10 D.C. 535 | D.C. | 1881
This is an appeal from an order of the special term, sitting in probate, reducing funeral expenses in the above case to $300.
It appears from an agreed statement of facts that the decedent left personal and real estate in the city of Washington amounting to between $35,000 and $45,000, and a will, in which he designated Andrew J. Joyce and Thomas J. Meyers as his executors. Mrs. Elizabeth C. Earhart is one of the heirs and next of kin to the deceased, and is also a devisee under the will. The personal estate is not sufficient to pay the debts against the estate in full. The costs and expenses of the funeral, as paid by the executors, amounted to the sum of $417; and the said executors filed their accounts in court, and claimed allowance and credit for said funeral expenses.
Mrs. Earhart objected to the allowance of all of said sum of $417 as funeral expenses.
Thereupon the court ordered and decreed that said funeral expenses be reduced to $300, and that said executors be allowed credit for that sum; and further ordered that the sum of $117, part of said funeral expenses, be not allowed against the estate.

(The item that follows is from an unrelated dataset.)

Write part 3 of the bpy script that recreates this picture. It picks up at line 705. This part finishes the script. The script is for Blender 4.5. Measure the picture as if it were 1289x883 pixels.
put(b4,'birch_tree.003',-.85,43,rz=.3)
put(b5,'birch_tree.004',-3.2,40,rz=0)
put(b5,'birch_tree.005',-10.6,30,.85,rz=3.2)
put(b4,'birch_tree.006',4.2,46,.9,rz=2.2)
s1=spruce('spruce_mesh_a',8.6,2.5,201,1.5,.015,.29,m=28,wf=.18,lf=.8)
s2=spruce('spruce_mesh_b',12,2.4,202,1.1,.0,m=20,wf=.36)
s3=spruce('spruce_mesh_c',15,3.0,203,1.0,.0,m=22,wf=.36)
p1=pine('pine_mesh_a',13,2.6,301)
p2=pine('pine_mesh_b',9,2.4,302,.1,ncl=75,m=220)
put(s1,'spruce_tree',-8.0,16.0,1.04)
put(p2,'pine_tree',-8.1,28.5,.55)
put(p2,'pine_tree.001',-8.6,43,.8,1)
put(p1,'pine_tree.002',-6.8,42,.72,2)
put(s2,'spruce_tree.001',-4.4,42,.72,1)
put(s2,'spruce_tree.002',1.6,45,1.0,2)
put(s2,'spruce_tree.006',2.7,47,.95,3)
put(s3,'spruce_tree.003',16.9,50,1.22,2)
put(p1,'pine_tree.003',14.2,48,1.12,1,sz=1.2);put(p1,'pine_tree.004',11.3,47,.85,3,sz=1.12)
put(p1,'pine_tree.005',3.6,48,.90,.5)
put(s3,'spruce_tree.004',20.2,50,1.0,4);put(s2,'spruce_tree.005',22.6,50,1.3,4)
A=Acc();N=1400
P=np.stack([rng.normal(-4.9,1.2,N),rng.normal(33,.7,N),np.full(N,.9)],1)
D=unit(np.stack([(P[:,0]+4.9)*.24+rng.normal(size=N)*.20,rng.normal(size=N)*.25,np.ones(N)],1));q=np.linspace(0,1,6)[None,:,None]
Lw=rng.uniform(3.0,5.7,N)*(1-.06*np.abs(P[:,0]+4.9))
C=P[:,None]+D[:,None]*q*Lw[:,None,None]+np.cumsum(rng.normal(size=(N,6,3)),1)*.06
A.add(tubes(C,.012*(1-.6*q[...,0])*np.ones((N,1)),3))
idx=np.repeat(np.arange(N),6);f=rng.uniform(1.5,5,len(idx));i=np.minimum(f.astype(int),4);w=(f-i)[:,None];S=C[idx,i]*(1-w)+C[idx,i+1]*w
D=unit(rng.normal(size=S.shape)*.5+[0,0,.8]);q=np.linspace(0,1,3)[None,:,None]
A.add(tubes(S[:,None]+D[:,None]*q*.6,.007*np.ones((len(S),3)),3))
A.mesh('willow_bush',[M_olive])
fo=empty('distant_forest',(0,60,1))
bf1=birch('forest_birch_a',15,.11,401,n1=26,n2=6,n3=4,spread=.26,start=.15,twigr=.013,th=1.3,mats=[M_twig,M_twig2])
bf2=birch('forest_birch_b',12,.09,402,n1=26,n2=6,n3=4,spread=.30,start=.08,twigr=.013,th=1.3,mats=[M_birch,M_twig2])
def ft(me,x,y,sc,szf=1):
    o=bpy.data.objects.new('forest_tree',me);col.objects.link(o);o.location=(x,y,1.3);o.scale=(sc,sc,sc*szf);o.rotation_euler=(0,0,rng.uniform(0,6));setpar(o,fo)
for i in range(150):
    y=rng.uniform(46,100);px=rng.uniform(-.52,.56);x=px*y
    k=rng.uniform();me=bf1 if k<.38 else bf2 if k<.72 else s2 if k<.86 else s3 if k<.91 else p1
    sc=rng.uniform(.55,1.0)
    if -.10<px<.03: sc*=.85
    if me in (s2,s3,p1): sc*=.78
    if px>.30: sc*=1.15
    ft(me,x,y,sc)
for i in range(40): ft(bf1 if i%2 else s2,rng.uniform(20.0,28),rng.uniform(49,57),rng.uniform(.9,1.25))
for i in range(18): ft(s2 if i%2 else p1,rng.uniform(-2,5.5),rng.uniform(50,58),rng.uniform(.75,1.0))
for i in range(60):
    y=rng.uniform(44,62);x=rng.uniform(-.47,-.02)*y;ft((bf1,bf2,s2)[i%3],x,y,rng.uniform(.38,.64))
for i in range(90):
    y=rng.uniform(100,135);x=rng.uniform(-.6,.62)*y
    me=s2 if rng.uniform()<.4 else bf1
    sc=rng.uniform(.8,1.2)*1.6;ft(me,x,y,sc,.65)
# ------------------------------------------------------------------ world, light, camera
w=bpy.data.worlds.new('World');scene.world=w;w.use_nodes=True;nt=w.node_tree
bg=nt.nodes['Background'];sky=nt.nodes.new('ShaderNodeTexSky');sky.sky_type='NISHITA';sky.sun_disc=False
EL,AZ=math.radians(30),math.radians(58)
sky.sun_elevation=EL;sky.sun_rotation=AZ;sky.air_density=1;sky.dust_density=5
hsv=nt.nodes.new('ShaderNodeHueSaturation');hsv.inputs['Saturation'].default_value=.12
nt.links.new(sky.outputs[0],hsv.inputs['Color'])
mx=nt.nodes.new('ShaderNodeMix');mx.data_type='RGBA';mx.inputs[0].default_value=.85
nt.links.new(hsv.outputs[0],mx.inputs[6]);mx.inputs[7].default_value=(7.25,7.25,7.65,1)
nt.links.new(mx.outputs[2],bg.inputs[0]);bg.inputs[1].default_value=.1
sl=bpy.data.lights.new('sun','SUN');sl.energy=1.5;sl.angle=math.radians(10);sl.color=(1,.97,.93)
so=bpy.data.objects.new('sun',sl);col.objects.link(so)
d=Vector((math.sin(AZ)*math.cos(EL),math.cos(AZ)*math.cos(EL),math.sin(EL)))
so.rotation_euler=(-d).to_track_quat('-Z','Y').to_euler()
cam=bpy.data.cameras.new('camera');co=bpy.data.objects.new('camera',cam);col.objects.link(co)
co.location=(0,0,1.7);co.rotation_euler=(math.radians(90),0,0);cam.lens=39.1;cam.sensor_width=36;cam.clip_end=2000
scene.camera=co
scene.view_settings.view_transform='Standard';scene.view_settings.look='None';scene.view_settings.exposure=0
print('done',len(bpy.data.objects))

The executors appealed in open court from said orders and decrees, and said appeals are duly noted on records of said court.
The act of Maryland of 1778, chapter 100, section 15, concerning executors and administrators’ accounts, reads as follows : “ On the other side shall be stated the disbursements by him made, viz.: 1st. Funeral’ expenses to be allowed at the discretion of the court, according to the condition and circumstances of the deceased, not exceeding three hundred dollars.”
The executors are by the will directed in their discretion to decently bury the body of the testator.
At the close of the argument the court affirmed the decrees, saying that the language of the act was plain and decisive, that the funeral charges should not exceed the sum of $300 ; and that the expression of the will, that the testator should be decently buried at the discretion of his executors, did not release them from putting' the estate to any greater expense.